Based on last year's production, U.S. Steel and Bethlehem together would create a steelmaker with 34,000 U.S. employees, 168,000 retirees, annual sales of $10.3 billion and the ability to produce 24.6 million tons of steel annually. If consolidation works the way Burnham and other advocates hope it will, the combined company would end up with fewer employees than that and reduce its production capacity by closing inefficient mills.

But the prospect of such moves has made USW officials wary of consolidation. Yesterday, USW President Leo Gerard said the union was "committed to working constructively toward a rational consolidation, one that ensures the preservation and revitalization of existing U.S. steelmaking capacity."

However, he sounded a cautionary note on eliminating jobs.

"There may be too many steel companies, but there are not too many steel workers, and any restructuring must preserve the jobs of the workers who have made sacrifice after sacrifice in order to keep the industry alive," Gerard said.

Bankrupt Bethlehem Steel issued a statement supporting Usher's proposal.

"The devastation we are witnessing may have created the window of opportunity to once and for all fix what has been a recurring problem frustrating steel industry and government officials alike for more than a quarter of a century," said Robert S. Miller Jr., Bethlehem's chairman and chief executive officer.

Miller said the plan calls for the government to pick up a portion of Bethlehem's $3 billion obligation to provide health and life insurance to the company's 75,000 retirees. The government would fund those benefits for current retirees and their dependents, while future benefits for the company's 13,000 active workers would be funded by the company.

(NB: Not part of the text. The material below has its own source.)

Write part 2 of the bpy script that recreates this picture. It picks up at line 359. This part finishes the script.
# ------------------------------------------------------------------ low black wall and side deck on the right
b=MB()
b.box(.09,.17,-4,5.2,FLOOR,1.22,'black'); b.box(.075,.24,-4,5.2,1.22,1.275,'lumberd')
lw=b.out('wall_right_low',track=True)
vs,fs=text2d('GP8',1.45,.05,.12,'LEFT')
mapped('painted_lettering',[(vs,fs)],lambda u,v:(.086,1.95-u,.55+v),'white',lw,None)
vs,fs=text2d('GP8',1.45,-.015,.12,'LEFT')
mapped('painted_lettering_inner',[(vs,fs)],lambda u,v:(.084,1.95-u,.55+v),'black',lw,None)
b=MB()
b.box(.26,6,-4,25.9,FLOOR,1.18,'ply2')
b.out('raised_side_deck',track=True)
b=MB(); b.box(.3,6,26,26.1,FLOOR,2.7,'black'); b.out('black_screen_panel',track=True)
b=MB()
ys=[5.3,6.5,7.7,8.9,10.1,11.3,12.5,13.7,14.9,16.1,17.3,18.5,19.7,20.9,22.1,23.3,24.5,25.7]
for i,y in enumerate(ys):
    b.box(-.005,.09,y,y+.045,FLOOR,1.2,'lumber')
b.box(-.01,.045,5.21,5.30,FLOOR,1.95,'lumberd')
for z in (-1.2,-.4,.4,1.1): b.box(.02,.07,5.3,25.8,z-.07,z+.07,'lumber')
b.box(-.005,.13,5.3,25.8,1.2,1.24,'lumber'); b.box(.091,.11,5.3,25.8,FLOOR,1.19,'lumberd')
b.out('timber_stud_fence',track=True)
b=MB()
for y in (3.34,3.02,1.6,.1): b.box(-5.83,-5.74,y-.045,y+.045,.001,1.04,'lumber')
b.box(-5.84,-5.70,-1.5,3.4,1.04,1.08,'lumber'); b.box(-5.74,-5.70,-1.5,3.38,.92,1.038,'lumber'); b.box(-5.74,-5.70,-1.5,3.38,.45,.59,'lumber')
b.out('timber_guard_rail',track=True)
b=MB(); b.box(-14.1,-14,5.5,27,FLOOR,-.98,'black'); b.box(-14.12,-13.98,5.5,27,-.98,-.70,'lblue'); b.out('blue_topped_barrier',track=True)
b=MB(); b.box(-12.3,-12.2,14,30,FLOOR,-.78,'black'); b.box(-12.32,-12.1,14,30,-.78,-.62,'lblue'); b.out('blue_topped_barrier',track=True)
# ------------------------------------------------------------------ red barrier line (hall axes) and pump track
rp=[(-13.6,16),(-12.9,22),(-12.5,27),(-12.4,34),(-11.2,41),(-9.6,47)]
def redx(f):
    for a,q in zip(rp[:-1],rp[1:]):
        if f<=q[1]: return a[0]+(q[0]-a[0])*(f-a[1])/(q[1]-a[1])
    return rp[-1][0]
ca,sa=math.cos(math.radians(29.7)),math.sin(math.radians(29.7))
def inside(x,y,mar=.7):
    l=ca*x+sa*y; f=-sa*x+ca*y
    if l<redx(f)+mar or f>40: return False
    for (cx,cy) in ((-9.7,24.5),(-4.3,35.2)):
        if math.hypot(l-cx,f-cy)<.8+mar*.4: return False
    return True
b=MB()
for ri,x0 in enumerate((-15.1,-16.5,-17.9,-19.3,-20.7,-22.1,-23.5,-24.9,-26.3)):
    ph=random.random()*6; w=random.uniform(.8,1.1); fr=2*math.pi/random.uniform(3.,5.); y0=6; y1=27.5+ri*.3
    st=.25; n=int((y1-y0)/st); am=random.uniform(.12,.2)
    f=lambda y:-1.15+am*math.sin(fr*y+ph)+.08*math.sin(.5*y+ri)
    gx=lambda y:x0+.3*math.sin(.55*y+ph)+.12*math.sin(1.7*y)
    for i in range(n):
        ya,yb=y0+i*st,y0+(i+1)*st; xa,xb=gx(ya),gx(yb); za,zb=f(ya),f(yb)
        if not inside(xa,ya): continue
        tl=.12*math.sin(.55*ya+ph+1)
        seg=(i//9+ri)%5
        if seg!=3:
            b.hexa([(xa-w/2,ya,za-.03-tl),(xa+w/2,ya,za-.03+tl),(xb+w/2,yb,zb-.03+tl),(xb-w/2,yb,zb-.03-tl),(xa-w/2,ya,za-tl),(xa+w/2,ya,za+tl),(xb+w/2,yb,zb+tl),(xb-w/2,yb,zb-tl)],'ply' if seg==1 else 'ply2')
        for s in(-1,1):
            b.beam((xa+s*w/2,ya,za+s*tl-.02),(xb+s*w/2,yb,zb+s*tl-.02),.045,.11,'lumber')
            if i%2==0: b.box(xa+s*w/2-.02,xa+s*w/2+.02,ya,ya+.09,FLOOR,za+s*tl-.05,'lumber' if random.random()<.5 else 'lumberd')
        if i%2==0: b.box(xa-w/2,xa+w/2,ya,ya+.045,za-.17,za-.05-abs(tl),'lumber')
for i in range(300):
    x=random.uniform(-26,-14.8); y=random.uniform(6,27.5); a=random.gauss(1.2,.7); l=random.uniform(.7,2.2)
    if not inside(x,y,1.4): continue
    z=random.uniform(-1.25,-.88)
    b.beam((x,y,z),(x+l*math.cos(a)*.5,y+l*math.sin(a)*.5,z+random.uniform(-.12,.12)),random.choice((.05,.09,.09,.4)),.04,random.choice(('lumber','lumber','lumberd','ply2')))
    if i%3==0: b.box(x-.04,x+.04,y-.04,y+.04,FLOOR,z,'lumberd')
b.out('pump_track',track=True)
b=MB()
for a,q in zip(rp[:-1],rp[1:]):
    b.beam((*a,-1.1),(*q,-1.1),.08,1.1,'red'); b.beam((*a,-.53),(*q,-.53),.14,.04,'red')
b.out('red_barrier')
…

The price tag for the federal program would depend "on who are the other companies that join this party," Miller said. He said U.S. Steel would not seek government assistance for its retiree obligations, an assertion U.S. Steel spokesman John Armstrong declined to comment on.

Four or five steelmakers are part of the early discussions, Miller added, declining to identify the others. Wheeling-Pitt spokesman James Kosowski confirmed the company's participation, but declined further comment. National Steel is believed to have been part of the discussions. National spokesman Ron Freeman also declined comment.

Usher's plan faces opposition from more than just nonunion steelmakers. Foreign steelmakers are bound to object, accusing the steelmakers of demanding the same sort of government subsidies they object to their overseas competitors receiving.

Additionally, the more steelmakers that are involved in the merger, the more antitrust issues will be a concern. Taccone doesn't think that will be as much of a problem as some believe. He said that given the lengthy talks between the industry and Bush administration officials, chances are slim that the industry would propose a plan that wouldn't receive antitrust clearance.

"Even if it's a 30-million-ton steel producer, I don't think it would be an issue," Taccone said.

The industry has made several stabs at consolidating in the past, but without much success.

Analysts said those mergers didn't create all the savings mergers make possible because USW contracts prevented steelmakers from increasing productivity and reducing employee-related costs.

"I think they've been the main obstacle to date," said Chris Olin of Midwest Research in Cleveland.